## CHALLENGE
Would you quote the material below in full and unchanged?

::::::::::

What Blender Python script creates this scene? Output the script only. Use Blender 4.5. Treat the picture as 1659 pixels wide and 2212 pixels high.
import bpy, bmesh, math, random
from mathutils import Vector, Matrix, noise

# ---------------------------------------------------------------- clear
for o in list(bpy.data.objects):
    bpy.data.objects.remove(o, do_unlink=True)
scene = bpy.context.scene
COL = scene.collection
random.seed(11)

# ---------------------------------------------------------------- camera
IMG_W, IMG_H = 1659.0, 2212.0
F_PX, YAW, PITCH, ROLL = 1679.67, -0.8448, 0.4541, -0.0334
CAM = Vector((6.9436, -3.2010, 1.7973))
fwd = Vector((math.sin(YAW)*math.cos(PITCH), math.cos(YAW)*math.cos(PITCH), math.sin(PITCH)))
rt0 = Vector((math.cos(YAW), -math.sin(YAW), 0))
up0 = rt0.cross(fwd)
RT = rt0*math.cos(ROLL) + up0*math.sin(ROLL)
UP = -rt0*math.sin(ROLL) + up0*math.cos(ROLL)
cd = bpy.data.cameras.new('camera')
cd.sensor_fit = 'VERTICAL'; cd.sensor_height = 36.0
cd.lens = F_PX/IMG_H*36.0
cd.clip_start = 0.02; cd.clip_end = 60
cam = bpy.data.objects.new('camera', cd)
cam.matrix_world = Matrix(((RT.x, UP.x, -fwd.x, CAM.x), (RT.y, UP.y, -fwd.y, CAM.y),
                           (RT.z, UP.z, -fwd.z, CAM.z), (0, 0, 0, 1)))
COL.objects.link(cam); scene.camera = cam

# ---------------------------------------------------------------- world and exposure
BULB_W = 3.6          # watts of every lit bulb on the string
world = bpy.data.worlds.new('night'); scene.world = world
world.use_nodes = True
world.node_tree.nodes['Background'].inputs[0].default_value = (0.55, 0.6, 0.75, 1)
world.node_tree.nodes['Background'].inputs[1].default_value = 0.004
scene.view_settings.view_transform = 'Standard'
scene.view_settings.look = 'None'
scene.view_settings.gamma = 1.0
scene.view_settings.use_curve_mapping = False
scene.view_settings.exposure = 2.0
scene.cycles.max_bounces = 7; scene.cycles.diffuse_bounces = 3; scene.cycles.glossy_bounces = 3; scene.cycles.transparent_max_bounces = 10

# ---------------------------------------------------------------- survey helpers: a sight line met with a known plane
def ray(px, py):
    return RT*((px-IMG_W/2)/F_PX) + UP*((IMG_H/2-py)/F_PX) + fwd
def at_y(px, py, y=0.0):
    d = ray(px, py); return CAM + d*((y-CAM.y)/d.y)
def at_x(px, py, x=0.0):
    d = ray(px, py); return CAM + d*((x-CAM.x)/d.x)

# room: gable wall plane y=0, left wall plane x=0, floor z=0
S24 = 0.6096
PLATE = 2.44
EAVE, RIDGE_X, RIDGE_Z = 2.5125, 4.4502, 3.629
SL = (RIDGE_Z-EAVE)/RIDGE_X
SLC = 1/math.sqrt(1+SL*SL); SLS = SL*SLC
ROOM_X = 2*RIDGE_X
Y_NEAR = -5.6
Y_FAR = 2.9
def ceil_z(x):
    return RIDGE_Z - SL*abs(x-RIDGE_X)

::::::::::

## THE COMPLETED TASK
What Blender Python script creates this scene? Output the script only. Use Blender 4.5. Treat the picture as 1659 pixels wide and 2212 pixels high.
import bpy, bmesh, math, random
from mathutils import Vector, Matrix, noise

# ---------------------------------------------------------------- clear
for o in list(bpy.data.objects):
    bpy.data.objects.remove(o, do_unlink=True)
scene = bpy.context.scene
COL = scene.collection
random.seed(11)

# ---------------------------------------------------------------- camera
IMG_W, IMG_H = 1659.0, 2212.0
F_PX, YAW, PITCH, ROLL = 1679.67, -0.8448, 0.4541, -0.0334
CAM = Vector((6.9436, -3.2010, 1.7973))
fwd = Vector((math.sin(YAW)*math.cos(PITCH), math.cos(YAW)*math.cos(PITCH), math.sin(PITCH)))
rt0 = Vector((math.cos(YAW), -math.sin(YAW), 0))
up0 = rt0.cross(fwd)
RT = rt0*math.cos(ROLL) + up0*math.sin(ROLL)
UP = -rt0*math.sin(ROLL) + up0*math.cos(ROLL)
cd = bpy.data.cameras.new('camera')
cd.sensor_fit = 'VERTICAL'; cd.sensor_height = 36.0
cd.lens = F_PX/IMG_H*36.0
cd.clip_start = 0.02; cd.clip_end = 60
cam = bpy.data.objects.new('camera', cd)
cam.matrix_world = Matrix(((RT.x, UP.x, -fwd.x, CAM.x), (RT.y, UP.y, -fwd.y, CAM.y),
                           (RT.z, UP.z, -fwd.z, CAM.z), (0, 0, 0, 1)))
COL.objects.link(cam); scene.camera = cam

# ---------------------------------------------------------------- world and exposure
BULB_W = 3.6          # watts of every lit bulb on the string
world = bpy.data.worlds.new('night'); scene.world = world
world.use_nodes = True
world.node_tree.nodes['Background'].inputs[0].default_value = (0.55, 0.6, 0.75, 1)
world.node_tree.nodes['Background'].inputs[1].default_value = 0.004
scene.view_settings.view_transform = 'Standard'
scene.view_settings.look = 'None'
scene.view_settings.gamma = 1.0
scene.view_settings.use_curve_mapping = False
scene.view_settings.exposure = 2.0
scene.cycles.max_bounces = 7; scene.cycles.diffuse_bounces = 3; scene.cycles.glossy_bounces = 3; scene.cycles.transparent_max_bounces = 10

# ---------------------------------------------------------------- survey helpers: a sight line met with a known plane
def ray(px, py):
    return RT*((px-IMG_W/2)/F_PX) + UP*((IMG_H/2-py)/F_PX) + fwd
def at_y(px, py, y=0.0):
    d = ray(px, py); return CAM + d*((y-CAM.y)/d.y)
def at_x(px, py, x=0.0):
    d = ray(px, py); return CAM + d*((x-CAM.x)/d.x)

# room: gable wall plane y=0, left wall plane x=0, floor z=0
S24 = 0.6096
PLATE = 2.44
EAVE, RIDGE_X, RIDGE_Z = 2.5125, 4.4502, 3.629
SL = (RIDGE_Z-EAVE)/RIDGE_X
SLC = 1/math.sqrt(1+SL*SL); SLS = SL*SLC
ROOM_X = 2*RIDGE_X
Y_NEAR = -5.6
Y_FAR = 2.9
def ceil_z(x):
    return RIDGE_Z - SL*abs(x-RIDGE_X)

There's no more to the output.